Tuesday, December 1, 2015

KOREAN COMPANIES IN INDIA

I noted the entry of Korean companies into India in this piece from Business World of 1 September 2003.


The amazing Korean success


It is difficult enough for Indians to succeed in India: they are more likely to reach the pinnacles of success in the US or Britain. The number of Indian CEOs and entrepreneurs in the US is legion; the list of Britain’s richest men and women is studded with persons of Indian origin. The reason is not far to seek; those are countries that encourage enterprise and reward ability. Our sophisticated administration sets up obstacles designed to defeat all but the dogged and the desperate. That we have many of both kinds – entrepreneurs and bureaucrats – keeps the country going. But the notoriety of India’s bureaucracy is well earned.
Indians have a lifetime to learn its complexity, and some do at some point in their lifetime learn to cope with it.
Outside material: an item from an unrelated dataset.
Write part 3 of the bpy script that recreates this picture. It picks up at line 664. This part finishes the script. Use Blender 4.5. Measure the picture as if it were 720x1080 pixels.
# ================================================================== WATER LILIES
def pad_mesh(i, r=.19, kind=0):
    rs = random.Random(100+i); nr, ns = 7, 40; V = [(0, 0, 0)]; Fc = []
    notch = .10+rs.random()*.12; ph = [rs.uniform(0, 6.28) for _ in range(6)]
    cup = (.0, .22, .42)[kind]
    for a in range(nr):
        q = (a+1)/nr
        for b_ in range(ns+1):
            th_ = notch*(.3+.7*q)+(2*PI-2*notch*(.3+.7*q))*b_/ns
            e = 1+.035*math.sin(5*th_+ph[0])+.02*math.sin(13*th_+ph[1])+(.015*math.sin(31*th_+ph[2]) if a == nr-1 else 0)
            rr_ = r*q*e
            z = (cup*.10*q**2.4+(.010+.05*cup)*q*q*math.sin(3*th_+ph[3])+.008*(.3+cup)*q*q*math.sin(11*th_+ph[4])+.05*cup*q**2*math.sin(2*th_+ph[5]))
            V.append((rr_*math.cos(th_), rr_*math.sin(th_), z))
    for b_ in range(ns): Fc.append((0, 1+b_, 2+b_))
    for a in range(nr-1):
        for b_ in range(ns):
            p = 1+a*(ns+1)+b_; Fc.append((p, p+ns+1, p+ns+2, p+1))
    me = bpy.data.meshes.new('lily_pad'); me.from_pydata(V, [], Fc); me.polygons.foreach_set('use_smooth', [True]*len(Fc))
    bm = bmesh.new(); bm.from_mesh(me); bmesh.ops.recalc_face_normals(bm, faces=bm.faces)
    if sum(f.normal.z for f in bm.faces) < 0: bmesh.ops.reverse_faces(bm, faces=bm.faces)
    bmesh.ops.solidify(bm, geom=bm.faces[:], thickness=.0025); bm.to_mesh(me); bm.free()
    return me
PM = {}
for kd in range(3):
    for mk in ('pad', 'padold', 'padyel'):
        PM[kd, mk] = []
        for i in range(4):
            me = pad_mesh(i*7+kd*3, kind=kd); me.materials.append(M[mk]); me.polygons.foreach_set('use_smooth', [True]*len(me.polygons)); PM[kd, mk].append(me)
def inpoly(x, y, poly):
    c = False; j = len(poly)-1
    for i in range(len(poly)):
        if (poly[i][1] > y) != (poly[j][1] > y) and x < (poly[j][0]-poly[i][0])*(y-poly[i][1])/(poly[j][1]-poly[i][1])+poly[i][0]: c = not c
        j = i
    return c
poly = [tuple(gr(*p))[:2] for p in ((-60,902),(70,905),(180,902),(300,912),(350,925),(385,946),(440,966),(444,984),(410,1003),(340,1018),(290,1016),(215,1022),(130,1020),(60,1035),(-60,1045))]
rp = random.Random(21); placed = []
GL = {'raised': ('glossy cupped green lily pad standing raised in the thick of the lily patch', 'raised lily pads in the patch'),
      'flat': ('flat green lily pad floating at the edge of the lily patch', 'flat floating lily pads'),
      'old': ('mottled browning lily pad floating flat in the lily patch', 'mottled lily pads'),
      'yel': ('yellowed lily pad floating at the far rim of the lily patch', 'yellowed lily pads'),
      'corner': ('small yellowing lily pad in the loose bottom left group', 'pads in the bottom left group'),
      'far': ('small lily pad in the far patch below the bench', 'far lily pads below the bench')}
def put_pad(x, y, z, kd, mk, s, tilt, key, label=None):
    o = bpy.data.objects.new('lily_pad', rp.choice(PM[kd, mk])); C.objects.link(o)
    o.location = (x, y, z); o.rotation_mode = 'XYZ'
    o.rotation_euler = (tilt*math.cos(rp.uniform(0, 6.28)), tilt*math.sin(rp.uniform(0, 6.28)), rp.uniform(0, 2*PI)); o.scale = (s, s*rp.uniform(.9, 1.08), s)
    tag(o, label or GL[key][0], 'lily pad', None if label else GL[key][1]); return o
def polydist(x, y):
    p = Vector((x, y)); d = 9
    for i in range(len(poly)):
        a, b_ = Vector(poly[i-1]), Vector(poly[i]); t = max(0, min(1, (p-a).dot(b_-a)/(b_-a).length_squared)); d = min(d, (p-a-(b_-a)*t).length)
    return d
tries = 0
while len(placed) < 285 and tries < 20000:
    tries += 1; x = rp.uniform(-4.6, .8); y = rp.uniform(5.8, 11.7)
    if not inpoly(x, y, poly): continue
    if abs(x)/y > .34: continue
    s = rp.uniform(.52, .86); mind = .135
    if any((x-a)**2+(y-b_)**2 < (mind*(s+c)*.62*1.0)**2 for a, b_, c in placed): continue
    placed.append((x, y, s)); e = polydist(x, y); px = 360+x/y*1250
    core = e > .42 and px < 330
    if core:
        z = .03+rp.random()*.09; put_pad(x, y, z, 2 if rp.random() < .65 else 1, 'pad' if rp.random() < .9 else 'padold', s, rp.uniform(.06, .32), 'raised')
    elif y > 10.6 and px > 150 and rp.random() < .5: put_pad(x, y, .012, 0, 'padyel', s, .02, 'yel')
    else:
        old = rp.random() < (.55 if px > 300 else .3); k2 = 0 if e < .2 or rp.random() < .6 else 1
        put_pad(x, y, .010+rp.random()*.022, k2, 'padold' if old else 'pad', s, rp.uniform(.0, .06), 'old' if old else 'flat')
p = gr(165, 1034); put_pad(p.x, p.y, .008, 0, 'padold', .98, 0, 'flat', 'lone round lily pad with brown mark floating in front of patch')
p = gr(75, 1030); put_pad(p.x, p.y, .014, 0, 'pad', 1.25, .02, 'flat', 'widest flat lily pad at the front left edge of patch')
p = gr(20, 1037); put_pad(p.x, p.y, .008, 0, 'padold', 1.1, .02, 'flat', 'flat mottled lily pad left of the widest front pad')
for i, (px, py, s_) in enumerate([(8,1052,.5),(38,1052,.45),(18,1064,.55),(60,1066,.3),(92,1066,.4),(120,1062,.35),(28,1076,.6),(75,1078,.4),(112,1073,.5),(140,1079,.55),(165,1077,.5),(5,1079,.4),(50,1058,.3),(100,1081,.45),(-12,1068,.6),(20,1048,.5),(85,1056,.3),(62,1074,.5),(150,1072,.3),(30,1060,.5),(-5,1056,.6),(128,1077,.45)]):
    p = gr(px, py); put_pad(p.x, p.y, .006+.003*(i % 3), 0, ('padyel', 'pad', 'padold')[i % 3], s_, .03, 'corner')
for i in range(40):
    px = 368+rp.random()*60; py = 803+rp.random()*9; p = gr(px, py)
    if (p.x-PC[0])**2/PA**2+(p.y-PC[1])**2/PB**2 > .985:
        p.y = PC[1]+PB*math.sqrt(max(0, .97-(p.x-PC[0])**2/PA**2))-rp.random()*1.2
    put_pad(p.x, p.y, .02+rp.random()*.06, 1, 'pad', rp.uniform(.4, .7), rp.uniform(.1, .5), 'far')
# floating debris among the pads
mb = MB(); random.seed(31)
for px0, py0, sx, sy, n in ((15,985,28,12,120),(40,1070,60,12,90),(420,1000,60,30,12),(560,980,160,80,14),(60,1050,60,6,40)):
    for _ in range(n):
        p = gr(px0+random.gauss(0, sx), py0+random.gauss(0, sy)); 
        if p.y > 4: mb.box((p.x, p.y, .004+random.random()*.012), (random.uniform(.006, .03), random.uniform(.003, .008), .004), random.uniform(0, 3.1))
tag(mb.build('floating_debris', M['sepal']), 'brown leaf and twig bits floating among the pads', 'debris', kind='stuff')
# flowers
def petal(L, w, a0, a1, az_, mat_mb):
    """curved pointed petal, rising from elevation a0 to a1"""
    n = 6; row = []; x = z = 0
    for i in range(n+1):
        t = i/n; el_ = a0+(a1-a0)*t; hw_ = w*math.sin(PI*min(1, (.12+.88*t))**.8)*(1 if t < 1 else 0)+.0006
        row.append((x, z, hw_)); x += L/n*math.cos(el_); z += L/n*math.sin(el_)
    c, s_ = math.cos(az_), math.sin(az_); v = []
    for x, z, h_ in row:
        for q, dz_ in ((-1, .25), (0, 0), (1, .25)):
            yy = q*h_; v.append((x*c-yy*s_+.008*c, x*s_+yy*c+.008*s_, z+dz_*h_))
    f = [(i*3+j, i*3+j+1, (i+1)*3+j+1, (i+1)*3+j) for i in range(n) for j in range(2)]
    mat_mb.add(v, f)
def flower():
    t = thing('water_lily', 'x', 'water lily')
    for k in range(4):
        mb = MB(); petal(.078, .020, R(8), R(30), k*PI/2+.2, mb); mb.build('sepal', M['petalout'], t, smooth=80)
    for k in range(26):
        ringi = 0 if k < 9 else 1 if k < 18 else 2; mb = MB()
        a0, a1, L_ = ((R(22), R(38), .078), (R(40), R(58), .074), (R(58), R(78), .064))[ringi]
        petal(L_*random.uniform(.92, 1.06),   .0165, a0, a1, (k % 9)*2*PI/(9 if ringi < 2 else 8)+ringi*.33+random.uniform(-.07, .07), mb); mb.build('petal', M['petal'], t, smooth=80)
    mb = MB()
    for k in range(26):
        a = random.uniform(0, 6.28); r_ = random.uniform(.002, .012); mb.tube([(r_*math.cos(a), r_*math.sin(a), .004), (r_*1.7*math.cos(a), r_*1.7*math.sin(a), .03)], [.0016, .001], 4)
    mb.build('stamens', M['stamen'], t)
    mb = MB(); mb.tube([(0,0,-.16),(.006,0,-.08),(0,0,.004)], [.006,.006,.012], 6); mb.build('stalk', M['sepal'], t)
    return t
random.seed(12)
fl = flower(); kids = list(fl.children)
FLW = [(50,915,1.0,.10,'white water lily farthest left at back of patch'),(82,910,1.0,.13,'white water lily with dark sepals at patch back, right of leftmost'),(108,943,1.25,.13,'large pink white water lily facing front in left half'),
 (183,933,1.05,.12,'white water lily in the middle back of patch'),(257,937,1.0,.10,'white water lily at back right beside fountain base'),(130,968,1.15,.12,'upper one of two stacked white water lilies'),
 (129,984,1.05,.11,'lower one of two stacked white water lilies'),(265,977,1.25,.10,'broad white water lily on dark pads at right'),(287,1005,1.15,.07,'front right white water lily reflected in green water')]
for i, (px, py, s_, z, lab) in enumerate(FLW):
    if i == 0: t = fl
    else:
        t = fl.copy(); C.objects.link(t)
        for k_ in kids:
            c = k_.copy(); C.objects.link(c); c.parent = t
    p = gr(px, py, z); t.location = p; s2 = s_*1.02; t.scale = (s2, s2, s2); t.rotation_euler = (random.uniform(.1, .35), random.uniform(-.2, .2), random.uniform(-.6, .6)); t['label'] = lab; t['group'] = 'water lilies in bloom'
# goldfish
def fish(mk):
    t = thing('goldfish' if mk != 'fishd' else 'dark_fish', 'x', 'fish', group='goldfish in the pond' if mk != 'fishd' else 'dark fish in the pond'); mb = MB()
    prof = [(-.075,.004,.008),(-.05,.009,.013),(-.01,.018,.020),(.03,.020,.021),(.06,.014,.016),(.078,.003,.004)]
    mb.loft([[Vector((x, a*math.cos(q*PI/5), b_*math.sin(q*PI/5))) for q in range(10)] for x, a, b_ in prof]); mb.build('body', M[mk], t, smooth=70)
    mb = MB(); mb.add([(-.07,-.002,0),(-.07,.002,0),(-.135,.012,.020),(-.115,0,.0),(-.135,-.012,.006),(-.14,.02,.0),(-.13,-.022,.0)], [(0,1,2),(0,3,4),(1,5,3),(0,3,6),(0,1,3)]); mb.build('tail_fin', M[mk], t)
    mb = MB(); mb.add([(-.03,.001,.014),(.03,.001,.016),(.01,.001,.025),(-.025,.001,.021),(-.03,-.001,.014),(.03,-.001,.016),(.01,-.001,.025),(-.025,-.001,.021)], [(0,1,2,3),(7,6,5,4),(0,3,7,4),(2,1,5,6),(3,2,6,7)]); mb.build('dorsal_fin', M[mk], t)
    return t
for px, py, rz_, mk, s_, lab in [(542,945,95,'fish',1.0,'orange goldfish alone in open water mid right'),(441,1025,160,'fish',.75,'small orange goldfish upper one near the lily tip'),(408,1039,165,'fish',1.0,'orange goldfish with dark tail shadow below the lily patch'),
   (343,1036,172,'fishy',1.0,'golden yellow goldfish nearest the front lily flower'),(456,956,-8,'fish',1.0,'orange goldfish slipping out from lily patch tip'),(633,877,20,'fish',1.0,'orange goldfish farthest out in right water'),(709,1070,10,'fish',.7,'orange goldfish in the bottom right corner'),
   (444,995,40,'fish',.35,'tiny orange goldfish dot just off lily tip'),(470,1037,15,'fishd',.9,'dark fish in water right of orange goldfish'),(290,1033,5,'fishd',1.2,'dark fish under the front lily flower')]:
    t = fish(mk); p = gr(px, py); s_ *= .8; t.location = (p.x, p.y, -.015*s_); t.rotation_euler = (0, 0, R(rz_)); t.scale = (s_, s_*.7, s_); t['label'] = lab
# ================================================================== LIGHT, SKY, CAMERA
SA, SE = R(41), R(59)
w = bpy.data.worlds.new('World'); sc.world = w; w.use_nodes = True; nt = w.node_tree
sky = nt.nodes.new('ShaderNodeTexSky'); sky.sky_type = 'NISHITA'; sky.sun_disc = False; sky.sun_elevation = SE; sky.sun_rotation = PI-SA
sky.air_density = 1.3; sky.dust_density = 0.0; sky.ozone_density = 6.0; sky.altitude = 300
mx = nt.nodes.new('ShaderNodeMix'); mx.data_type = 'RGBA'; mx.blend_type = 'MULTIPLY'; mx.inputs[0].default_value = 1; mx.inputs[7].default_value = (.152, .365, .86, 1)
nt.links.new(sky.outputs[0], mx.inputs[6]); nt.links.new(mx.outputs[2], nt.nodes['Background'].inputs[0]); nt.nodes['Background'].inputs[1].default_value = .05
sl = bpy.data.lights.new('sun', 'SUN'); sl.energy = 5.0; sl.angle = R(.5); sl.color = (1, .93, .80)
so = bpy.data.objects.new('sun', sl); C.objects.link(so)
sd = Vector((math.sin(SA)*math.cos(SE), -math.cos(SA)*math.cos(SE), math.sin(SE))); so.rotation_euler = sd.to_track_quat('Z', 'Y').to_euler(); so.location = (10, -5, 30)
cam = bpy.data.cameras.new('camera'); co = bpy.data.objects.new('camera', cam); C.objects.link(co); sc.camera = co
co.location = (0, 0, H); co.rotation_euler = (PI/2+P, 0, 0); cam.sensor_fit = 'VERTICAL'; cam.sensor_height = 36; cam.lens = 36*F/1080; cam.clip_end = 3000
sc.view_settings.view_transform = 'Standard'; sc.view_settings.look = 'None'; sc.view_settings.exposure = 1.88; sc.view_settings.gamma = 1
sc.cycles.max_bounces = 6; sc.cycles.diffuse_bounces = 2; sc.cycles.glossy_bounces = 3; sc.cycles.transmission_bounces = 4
For foreigners, who come from kinder climes equipped with righteous indignation, it is well nigh impossible. The trunk road of India’s economic history is littered with corpses of foreign enterprises. The flourishing British managing agencies of Calcutta shrivelled under the whimsical rigours of exchange control; by the late sixties they were being sold for a rupee. Some Arabs who got rich in the oil boom of the 1970s tried their hand at investing in India, but soon got scalded and withdrew. Then in the 1980s came the Japanese. Of them, only Suzuki is a success; and the travails it went through are legend. Honda and Kawasaki are emerging from a long period of hibernation. The rest are no longer around to retail their woes.
It is in this context that the success of the Korea companies evokes wonder. They had not only done well; they have, on the whole, done slightly better than their Indian competitors. What is special about them? What makes them the fish that took to the Indian water? Cultural affinity? Experience of a comparable bureaucratic labyrinth? Doggedness? Desperation?
No such extreme description fits; but the range of opportunities open to Koreans was more limited than to their predecessors. The Americans were big; the whole world was their oyster. The Europeans integrated western Europe and created a playground at home. The Japanese got so rich that they could have bought the whole of US for the price of Tokyo. The Koreans came later, and had to choose homes for their investment more carefully.
The timing of their entry into India was also more propitious. They came after industrial licensing made its exit. That meant that they did not have to run to the government every time they wanted to expand, or bring out a new model, or deviate from an approved production plan. They came under a relaxed foreign investment regime. That meant that they did not have to marry an Indian gatekeeper to enter. They were not thwarted if their partner did not have money to expand production. They did not have to haggle about managerial control all the time. They came after import controls on inputs and equipment had largely ended. That meant that they could produce in this country what was cheaper to produce here, and did not have to follow a preconceived plan of import substitution. And cheaper production meant that they had a fighting chance in competition, both in India and abroad. These are conditions for which their predecessors would have given an arm and a leg. Reforms have made a difference. India is now friendlier to enterprise – foreign as well as Indian.
But timing was not everything; the Koreans have also brought with them certain gifts of great value in the Indian environment. Amongst the foremost is the way the Korean companies set their objectives. India is a price-sensitive country, and the Koreans have not neglected the fact. They have derived price targets from the local market; they have aimed to be competitive, not necessarily cheap. But within those price objectives they have achieved reliable quality and sought to be a step ahead in product technology. Their greatest asset has been the trust of the consumer they have gained.
Their next biggest advantage is their nimbleness. They have set up subsidiaries that are large by our standards; but their speed of reaction to market changes, speed of correction of course, speed of execution of strategic initiatives, are enviable. Just how they do it is a bit of a mystery; our management experts have not yet got down to studying the Korean style. But the contrast with the Japanese, for example, is palpable. There is none of the Japanese penchant for bottom-up decision-making, respect for consultation, insistence on consensus. The lines of authority are clearly laid down, and managers are expected to react quickly without having to wait for the organization to prepare itself to follow them.